Molecular simulations of oil adsorption and transport behavior in inorganic shale

Oil production from shale has grown dramatically in North America, and has the potential to do so globally. Understanding the adsorption and transport of liquid hydrocarbon through nanopores of inorganic minerals is crucial not only to develop liquid-rich shale reservoirs, but also to grasp oil migration from deeply buried extremely low permeability source rocks. In this work, the adsorption and transport behavior of n-octane (pentane, dodecane) confined in nanoscale dolomite slit pores have been investigated by grand canonical Monte Carlo (GCMC) and molecular dynamics (MD) simulations. The adsorbed phase density, molecular-scale structures at the interface, self-diffusion are then calculated and analyzed by equilibrium molecular dynamics (EMD). The number of adsorption layers is related to the size of pore. Increasing temperature will decrease the amount adsorbed, while pressures have little effect on amount adsorbed. Near the dolomite surface, the n-octane molecules adopt a preferential alignment parallel to the substrate, better packed and diffuse more slowly.
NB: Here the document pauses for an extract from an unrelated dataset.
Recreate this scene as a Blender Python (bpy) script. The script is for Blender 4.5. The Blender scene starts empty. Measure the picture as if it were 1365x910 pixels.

Consider three alkanes, the long alkanes (octane, dodecane) are more easily to be adsorbed on dolomite surface. Lastly, the nonequilibrium molecular dynamics (NEMD) have been used to study the pressure-driven flow of n-octane in dolomite slits, flow characterization, viscosity, and slip length are analyzed. A larger driving force will increase slip length, while having only a negligible impact on the effective viscosity of the n-octane.